A massless spring of spring constant k is mounted on a turntable of rotation inertia I.the turntable is on a frictionless vertical acle,though initially it is not rotating.the spring is compressed a distance dx from its equilibrium,with a mass m placed against it.when the spring si released,the mass leaves the spring moving at right angles to a line through the center of the turntable,at a distance b from the denter,and slides without friction across the table and off find expression for a)the linear speed of the mass and b) the rotational speed of turntable?
2007-10-30 19:43:29 · 1 answers · asked by john m 1 in Science & Mathematics ➔ Physics
The stored energy in the spring is 0.5*k*dx^2. This energy is transferred to the kinetic energy of the mass and rotational energy of the turntable.

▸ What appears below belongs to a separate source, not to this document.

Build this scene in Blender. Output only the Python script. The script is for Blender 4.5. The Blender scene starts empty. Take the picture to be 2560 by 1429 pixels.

If v is the mass velocity on release, its kinetic energy is
.5*m*v^2
The rotational energy of the turntable is
0.5*I*w^2, where w = angular velocity of the turntable.
The sum of these must equal the initial energy in the spring.
You then use conservation of angular momentum to get another relation. (Consider angular momentum about the center of the turntable.) The angular momentum of the mass on release is m*v*b; the angular momentum of the turntable is w*I. Since the initial momentum of the system was zero, these must be equal and opposite, so
w*I = -m*v*b; .........this with the energy equivalence
.5*m*v^2 + 0.5*I*w^2 = 0.5*k*dx^2
gives you two equations in two unknowns, w and v.
solve for v in terms of w from the first, plug into the second to get w, then put that back into the first to solve for v.
The rotational speed will come out in radians per second; convert to rpm using one rev = 2π radians, one minute = 60 seconds. rpm = (30/π)*w
2007-10-30 20:25:06 · answer #1 · answered by gp4rts 7 · 0⤊ 0⤋